What Distorts Desire?

 

A child holds two candies. You give another child three. The first one looks down, then up at you: Why does she have more?

That tiny moment of comparison is the quiet birth of a distortion that follows us through life. We often blame parents, culture, or society for twisting our desires. But a subtler distortion begins much earlier, in the instant we learn to count.

From Words to Numbers

When a child learns words, they step into the world of language and shared meaning, what Lacan called the Symbolic Order. Words separate and define: this is a chair, that is a cat, you are Anna (not Ana). Words create difference, but they also open the horizon of desire, because no word ever fully captures what it names. There is always something missing, something beyond. That absence fuels imagination, love, and longing.

Numbers, however, are different. If words are like containers with a fixed shape, numbers are blank vessels. The number five can hold chairs, years, likes, or dollars. It is pure abstraction, and that is its strange power. Because numbers can be stacked and compared, they do not only describe reality, they rank it.

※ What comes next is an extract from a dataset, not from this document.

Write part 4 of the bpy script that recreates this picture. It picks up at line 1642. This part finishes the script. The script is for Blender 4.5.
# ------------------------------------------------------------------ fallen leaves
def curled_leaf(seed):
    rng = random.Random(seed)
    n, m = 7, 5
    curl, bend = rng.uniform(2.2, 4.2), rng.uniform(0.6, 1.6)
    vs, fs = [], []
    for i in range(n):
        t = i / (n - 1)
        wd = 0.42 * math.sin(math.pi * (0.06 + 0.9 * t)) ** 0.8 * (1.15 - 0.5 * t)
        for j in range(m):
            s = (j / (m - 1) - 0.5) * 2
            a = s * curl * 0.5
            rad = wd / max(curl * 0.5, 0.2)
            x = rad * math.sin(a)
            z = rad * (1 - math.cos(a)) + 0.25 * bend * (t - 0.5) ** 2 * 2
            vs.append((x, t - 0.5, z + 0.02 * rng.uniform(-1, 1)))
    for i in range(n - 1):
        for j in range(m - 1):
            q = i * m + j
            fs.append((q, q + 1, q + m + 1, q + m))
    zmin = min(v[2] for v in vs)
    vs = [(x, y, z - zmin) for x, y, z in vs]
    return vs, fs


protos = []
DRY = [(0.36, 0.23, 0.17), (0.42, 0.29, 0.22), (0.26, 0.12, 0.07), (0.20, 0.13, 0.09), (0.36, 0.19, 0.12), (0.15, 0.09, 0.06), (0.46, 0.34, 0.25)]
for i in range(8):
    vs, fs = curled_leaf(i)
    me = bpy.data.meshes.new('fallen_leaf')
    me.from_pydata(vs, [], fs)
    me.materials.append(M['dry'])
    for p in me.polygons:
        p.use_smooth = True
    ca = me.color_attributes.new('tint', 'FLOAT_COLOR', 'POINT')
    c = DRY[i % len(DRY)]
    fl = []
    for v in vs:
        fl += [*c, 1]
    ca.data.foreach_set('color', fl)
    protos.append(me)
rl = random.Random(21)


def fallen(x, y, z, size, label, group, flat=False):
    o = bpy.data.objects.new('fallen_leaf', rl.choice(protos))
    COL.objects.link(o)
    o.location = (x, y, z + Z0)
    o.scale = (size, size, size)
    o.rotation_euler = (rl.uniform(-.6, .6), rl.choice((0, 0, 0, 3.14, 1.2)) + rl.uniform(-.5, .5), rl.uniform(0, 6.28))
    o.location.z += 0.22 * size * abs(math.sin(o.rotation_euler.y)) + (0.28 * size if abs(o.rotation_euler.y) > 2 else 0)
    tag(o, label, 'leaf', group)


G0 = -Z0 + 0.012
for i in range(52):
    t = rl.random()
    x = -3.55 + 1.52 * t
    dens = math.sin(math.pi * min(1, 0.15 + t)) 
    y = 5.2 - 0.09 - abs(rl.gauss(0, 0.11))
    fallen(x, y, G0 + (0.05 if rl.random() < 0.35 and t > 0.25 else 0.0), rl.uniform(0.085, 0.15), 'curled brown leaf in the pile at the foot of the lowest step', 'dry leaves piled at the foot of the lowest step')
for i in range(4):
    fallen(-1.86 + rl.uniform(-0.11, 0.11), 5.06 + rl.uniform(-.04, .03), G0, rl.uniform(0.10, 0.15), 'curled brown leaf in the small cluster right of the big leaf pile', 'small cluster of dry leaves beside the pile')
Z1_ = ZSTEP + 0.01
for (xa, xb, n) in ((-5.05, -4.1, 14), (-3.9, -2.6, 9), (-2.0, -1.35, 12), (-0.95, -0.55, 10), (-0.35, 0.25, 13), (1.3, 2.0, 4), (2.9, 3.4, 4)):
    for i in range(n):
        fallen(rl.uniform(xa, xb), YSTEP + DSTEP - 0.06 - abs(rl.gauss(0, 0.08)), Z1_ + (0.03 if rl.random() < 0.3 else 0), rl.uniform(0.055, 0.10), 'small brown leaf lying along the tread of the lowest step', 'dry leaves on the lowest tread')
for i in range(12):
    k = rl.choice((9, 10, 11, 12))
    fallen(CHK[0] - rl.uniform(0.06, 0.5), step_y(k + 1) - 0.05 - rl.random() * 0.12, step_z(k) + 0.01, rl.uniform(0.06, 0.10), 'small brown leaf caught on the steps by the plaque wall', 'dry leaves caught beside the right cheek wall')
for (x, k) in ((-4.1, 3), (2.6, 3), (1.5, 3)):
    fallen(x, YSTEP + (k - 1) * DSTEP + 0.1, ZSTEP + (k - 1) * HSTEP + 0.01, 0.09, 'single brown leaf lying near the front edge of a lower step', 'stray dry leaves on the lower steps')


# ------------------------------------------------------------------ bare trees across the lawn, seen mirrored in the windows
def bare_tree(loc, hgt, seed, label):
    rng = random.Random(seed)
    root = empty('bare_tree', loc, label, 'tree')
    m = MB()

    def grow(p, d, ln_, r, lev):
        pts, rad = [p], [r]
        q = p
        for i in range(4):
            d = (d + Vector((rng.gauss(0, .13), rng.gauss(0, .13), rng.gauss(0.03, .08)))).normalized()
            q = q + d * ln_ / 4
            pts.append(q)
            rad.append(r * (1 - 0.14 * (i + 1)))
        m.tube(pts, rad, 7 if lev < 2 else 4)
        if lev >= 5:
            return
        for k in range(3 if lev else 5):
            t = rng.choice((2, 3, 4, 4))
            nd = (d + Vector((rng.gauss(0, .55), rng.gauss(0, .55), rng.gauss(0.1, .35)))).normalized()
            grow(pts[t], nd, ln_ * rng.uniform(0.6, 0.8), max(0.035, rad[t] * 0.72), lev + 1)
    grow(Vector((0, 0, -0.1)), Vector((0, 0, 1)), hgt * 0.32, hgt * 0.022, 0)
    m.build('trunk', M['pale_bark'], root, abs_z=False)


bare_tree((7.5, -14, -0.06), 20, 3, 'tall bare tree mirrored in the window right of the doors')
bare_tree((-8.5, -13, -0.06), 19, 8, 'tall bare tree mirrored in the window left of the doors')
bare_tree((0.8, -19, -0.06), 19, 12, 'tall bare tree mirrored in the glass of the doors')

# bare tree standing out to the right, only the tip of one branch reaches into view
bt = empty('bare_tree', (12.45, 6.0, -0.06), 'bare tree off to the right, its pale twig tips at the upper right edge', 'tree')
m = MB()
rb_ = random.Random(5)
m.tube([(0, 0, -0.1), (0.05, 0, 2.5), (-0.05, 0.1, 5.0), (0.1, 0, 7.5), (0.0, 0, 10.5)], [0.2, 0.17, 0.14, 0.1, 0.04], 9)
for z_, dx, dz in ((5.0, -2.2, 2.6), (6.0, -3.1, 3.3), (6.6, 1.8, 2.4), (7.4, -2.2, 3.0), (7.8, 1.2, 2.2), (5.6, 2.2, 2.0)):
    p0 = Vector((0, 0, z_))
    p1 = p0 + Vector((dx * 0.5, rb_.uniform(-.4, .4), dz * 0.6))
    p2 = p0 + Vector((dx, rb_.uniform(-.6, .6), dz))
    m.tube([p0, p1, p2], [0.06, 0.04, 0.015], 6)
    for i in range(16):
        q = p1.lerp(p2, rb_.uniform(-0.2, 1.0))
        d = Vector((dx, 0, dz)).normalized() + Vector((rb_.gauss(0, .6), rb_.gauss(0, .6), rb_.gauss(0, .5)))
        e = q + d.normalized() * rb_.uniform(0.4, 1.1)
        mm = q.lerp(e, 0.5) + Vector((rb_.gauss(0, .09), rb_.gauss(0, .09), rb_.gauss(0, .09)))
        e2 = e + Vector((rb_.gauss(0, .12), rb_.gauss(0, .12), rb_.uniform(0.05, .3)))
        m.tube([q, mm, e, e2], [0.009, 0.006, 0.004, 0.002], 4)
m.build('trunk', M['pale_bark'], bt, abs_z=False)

With numbers, what Lacan called manque, the fundamental Lack, changes shape. It is no longer just an open gap that sets desire in motion. It becomes a quantified deficit. Two is less than three. Ten is more than five. From childhood onward we learn not just to want, but to measure our wanting against the wants of others. We lose track of what we desire and begin to chase the numbers themselves.

Life on the Scoreboard

It is true that numbers bring fairness and clarity. Science, music, and justice depend on them. But when numbers are applied to the sense of self, they corrode.

This is the logic of the scoreboard. We scroll through social media and feel the sting of comparison: a friend with more followers, a photo with more likes. We measure our worth in salaries, square meters, grades, or calories. The anxiety of having less, the hollow triumph of having more—this is the grammar of quantified desire.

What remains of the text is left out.